Following Vapors is Come Dancing (1971), a tale of two men who meet in a cafe in what’s hinted at as a gay pick-up. Douglas exhibits a knowledge well above his experience at the time as he uses interesting camera and editing techniques to capture the tenuity within such a seedy act. Both characters, though never showing it, quite obviously harbour different values, using what was then, and still is now, seen as sleazy and dangerous as a way of testing, even rectifying those ideals. Though low-key in its production values, Come Dancing is every bit as bold and daring as the act story it’s telling, especially as the unexpected twist rears its head towards the end.

Also made in 1971, De Rome’s Encounter – the last instalment in this collection – focuses on a number of young men as they make their way to participate in an orgy at an undisclosed location in downtown New York. Constructed like a montage of interconnected dream-like sequences, De Rome is able to convey the heightened desires felt by homosexuals in a world where they had to protect themselves in public, only truly revealing themselves, and all their fantasies, in situations filled with excess and risk. Dark and powerful, Encounter not only bares the honest truth of what it was like to be a homosexual in the early seventies, but also implies the causes of the widespread that followed in the eighties.
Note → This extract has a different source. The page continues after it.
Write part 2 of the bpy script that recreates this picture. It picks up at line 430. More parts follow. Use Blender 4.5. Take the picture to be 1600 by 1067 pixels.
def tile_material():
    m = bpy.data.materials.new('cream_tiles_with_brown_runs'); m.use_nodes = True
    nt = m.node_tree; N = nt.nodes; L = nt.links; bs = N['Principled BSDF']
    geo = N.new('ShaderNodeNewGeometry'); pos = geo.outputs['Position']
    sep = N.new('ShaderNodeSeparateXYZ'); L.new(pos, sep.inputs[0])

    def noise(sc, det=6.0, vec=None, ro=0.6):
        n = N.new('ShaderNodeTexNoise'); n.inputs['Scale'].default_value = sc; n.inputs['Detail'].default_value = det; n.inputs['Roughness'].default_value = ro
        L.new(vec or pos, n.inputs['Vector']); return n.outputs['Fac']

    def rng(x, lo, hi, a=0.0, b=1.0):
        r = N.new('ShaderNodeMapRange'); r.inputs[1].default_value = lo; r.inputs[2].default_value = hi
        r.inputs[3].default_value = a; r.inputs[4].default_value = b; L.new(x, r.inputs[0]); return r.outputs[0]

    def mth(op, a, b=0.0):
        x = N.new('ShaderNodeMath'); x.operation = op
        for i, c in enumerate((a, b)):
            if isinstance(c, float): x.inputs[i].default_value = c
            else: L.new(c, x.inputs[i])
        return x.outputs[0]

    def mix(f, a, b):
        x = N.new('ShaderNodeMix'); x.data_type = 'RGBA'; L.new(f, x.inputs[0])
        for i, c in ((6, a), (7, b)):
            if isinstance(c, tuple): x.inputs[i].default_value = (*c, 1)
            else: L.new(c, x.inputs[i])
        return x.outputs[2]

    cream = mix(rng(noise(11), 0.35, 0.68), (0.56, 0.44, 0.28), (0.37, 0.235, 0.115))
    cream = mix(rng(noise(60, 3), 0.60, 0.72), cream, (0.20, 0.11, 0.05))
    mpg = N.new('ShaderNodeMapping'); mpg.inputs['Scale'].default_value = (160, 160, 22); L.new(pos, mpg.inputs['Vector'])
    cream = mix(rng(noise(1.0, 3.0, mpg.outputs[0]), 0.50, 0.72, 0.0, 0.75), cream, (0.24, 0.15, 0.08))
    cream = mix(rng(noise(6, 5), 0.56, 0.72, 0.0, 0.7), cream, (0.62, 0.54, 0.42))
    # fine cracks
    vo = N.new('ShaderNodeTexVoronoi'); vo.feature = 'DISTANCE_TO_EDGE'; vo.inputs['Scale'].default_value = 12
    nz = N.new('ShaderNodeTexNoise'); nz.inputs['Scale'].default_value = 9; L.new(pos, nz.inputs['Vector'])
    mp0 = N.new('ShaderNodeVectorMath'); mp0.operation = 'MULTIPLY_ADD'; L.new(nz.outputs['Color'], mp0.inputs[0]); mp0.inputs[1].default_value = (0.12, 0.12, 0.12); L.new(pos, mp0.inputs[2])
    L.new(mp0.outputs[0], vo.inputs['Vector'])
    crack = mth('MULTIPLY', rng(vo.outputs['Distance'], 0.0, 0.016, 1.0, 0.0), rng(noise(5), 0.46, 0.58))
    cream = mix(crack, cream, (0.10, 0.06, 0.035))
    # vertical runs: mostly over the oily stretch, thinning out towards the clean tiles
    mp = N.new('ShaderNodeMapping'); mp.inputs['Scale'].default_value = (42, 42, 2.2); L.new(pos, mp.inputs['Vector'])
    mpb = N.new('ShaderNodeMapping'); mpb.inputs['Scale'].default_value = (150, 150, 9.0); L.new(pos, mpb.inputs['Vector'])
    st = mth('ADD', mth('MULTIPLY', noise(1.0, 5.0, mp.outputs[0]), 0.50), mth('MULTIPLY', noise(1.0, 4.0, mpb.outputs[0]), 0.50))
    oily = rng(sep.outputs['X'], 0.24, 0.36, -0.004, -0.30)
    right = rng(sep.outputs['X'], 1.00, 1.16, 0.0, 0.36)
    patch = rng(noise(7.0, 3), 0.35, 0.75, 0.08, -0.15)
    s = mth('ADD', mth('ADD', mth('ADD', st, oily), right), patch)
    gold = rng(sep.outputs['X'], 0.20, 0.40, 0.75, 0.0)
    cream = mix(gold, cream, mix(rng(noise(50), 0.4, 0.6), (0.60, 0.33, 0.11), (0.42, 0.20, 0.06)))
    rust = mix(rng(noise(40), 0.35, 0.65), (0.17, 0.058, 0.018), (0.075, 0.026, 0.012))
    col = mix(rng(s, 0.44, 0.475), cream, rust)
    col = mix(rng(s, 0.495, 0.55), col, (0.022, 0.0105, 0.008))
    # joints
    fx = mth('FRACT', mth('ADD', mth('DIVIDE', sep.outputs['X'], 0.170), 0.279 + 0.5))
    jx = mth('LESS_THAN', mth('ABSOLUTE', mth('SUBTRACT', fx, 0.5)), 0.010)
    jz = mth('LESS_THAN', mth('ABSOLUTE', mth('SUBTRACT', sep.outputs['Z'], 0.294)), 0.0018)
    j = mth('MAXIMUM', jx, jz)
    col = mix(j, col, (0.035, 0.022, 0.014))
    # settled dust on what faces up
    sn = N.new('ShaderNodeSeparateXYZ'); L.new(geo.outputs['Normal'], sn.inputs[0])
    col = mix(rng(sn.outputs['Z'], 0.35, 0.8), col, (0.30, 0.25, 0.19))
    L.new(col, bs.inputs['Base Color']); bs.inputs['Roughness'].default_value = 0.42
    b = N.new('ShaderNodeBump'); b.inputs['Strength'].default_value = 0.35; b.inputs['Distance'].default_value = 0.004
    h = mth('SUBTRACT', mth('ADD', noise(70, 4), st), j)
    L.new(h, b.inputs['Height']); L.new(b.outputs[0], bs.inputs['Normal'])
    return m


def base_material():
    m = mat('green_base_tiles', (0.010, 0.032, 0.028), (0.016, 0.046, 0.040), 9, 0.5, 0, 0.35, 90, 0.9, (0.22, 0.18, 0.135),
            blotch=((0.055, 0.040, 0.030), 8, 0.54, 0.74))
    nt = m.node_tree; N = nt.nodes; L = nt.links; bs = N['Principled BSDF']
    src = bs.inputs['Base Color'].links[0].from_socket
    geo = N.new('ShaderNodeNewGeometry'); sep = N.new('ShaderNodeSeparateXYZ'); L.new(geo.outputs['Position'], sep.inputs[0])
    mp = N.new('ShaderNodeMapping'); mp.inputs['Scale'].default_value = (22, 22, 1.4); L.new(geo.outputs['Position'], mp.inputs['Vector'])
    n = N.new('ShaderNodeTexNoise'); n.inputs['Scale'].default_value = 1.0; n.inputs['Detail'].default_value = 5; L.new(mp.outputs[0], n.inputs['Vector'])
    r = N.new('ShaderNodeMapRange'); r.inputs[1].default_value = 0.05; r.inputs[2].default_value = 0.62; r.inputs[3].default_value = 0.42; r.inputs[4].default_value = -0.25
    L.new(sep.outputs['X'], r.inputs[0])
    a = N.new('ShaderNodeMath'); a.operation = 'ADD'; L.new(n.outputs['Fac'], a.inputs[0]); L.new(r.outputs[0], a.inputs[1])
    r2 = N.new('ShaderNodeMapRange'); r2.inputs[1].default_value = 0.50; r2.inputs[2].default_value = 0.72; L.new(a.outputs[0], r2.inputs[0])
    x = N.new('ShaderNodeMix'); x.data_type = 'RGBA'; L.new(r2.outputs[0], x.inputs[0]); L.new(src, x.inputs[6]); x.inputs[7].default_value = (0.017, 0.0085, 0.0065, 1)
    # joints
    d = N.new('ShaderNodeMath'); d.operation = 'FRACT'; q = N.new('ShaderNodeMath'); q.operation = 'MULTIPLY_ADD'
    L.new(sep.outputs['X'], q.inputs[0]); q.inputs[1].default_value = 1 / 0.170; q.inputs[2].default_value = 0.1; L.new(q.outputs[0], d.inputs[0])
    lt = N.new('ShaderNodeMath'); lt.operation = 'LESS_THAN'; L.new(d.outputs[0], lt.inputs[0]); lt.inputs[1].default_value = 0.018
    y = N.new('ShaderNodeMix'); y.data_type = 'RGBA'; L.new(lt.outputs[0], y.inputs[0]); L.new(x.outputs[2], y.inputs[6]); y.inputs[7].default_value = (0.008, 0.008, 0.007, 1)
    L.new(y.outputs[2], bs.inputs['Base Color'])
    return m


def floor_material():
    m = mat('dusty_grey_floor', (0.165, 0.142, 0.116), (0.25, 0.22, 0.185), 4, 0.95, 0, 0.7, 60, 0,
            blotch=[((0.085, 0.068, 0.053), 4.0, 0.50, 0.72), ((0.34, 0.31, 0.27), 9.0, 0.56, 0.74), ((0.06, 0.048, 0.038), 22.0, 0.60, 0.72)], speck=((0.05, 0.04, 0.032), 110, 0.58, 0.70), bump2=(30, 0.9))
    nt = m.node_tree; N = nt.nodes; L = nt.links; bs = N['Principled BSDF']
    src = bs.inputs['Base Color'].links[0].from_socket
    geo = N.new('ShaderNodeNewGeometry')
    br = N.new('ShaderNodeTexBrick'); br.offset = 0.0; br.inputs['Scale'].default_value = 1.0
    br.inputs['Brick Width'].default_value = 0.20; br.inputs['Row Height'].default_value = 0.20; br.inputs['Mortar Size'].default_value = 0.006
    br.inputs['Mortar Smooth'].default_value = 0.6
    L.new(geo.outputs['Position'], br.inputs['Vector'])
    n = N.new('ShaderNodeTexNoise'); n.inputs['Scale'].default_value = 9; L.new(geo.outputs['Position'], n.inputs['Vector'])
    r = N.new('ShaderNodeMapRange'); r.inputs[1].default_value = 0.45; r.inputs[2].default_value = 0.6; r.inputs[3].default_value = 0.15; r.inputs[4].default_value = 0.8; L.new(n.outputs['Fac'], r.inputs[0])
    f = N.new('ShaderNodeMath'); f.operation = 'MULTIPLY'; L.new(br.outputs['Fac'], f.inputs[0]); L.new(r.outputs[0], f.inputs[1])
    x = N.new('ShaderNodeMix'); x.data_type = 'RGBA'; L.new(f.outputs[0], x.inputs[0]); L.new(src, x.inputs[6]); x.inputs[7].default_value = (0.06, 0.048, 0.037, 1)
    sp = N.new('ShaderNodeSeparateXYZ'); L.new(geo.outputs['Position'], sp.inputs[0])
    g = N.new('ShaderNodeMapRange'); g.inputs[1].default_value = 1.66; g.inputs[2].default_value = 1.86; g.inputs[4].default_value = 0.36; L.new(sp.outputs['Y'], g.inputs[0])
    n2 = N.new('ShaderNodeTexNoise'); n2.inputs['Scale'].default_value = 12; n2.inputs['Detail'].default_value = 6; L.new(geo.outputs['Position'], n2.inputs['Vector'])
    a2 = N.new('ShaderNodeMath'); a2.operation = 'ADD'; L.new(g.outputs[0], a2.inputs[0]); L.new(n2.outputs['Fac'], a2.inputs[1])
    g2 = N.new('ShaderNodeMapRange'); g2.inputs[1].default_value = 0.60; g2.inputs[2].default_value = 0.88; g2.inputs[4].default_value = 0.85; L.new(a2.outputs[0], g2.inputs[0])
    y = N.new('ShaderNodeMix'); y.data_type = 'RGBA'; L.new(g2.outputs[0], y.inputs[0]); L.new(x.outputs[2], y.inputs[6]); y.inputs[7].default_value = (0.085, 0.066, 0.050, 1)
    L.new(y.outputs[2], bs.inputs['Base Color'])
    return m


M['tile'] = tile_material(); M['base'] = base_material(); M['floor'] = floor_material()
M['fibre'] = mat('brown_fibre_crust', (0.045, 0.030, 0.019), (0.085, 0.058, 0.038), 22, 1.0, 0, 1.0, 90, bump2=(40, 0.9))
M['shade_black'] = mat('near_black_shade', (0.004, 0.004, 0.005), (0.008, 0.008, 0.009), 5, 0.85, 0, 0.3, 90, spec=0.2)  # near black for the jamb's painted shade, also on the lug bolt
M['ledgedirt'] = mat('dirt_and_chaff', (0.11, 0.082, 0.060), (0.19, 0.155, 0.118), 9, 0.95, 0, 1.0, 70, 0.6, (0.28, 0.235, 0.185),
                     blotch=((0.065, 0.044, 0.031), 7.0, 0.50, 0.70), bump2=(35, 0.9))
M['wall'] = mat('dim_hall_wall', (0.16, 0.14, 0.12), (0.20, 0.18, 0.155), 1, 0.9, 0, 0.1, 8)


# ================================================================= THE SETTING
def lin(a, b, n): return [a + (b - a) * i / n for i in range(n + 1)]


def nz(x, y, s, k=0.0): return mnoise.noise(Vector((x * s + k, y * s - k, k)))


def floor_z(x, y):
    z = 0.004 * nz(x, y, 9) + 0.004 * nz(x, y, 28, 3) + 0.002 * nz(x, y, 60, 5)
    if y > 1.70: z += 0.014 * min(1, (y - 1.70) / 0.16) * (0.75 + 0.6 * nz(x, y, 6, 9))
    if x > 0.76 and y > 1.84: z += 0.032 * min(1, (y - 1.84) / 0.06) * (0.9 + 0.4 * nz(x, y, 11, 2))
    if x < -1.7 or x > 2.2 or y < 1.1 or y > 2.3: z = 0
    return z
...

As a whole, Encounters: Four groundbreaking classics of gay cinema offers a number of deeply interesting insights into the originality of homosexuality in film. Muted at first, filmmakers slowly took more and more risks with their representations, all the way playing into the fears and desires that were coursing throughout the queer underbelly, resulting in the honest, frank and explicit films of our time, which perfectly ties into the collections timely release that coincides with this year’s 26th BFI London Lesbian & Gay Film Festival.